First Reserve energy infra fund closes on $1.2bn

The US-based fund manager has closed its first energy infrastructure fund on $1.2bn after around 17 months on the fundraising trail. The fund had a target size of between $1bn and $1.5bn.

First Reserve Corporation, the energy and natural resources investor based in Greenwich, Connecticut, has closed the First Reserve Energy Infrastructure Fund – its debut fund dedicated to energy infrastructure – on $1.2 billion.

The fundraising process took around 15 months, with a further two-month extension for administrative purposes. The target size for the fund was between $1 billion and $1.5 billion. A spokesperson for the firm said that 90 percent of the capital was raised internally, with 10 percent raised by an unnamed placement agent tasked with covering a particular geographic area.
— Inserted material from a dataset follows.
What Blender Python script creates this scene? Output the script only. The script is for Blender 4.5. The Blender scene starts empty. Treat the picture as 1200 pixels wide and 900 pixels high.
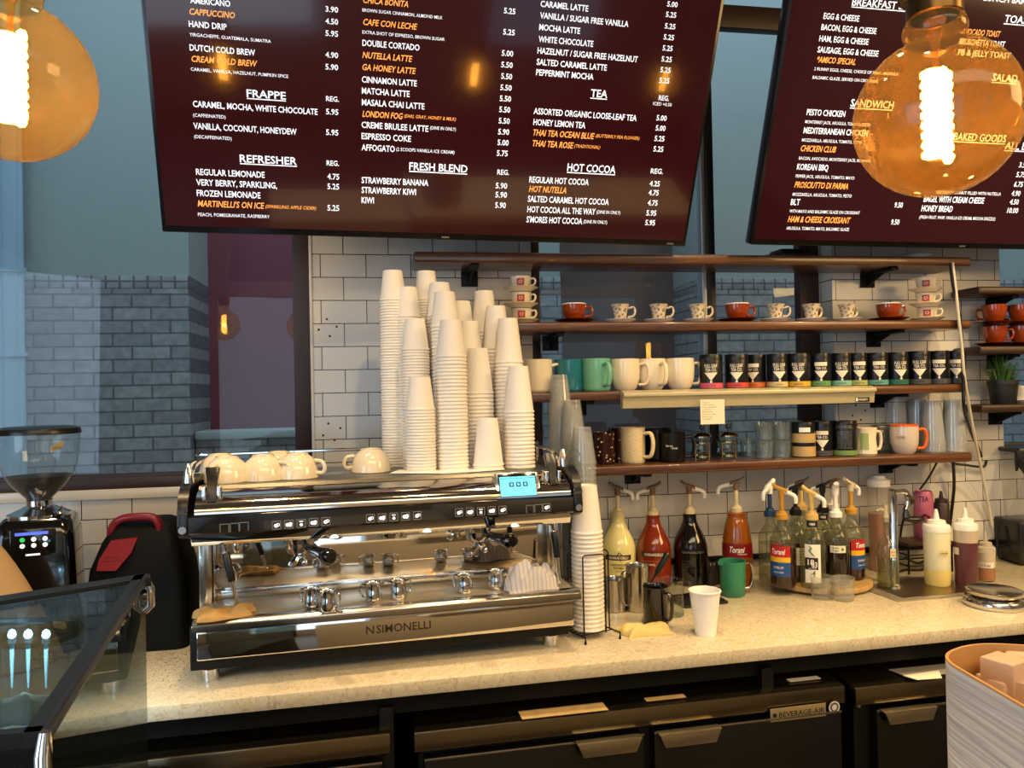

The fund has a target return in the “mid-teens” according to the spokesperson. The return would include dividend yield, “not just capital appreciation”.  

According to public records, Maine Public Employees Retirement System commited $50 million to the fund and the Teacher Retirement System of Texas $250 million. They were among institutional investors from ten different countries. As well as pensions, limited partners include insurance companies and sovereign wealth funds.  Half the capital came from existing First Reserve relationships, and half from new ones, according to the spokesperson.       

In an exclusive interview with Infrastructure Investor, First Reserve managing director and infrastructure group head Mark Florian said the energy infrastructure team had “grown a lot” over the last several months and now has 15 investment professionals. Among these is Tim Vincent, who joined the firm last month and who used to work alongside Florian in the Goldman Sachs Public Sector and Infrastructure Investment Banking Group.

Florian added that First Reserve had sought to bring together professionals with experience in four areas: energy, infrastructure, principal  investment and asset management. 

The fund will focus on investing in assets in North America and Western Europe in three areas: contracted midstream, including pipelines, storage and LNG facilities; contracted power, including renewable generation and conventional generation; and regulated transmission and distribution, including electric and gas utilities. Florian pointed out that the International Monetary Fund’s World Economic Outlook report had identified a $6 trillion investment opportunity in OECD countries in these three areas.

The first investment from the fund is SunEdison Reserve, a joint venture with US solar firm SunEdison to own utility-scale solar photovoltaic power generation facilities. The deal was agreed last year.  

Florian hinted that this kind of strategic joint venture would probably be repeated. “It allows you to negotiate with the owner of the asset rather than having to get into auction processes, and we feel we can craft such investments to minimise our risk and make sure we achieve a stable return. A joint venture partner has a strong incentive to make the deal a success and not squeeze every penny out of us, so there is good alignment.”    

First Reserve is primarily known for its buyout strategy, with its most recent buyout fund – First Reserve Fund XII – having closed on $9 billion in 2009. Florian said a big part of the energy infrastructure strategy would be the synergies that could be gained from interaction with the buyout team in areas such as deal sourcing, industry knowledge and relationships.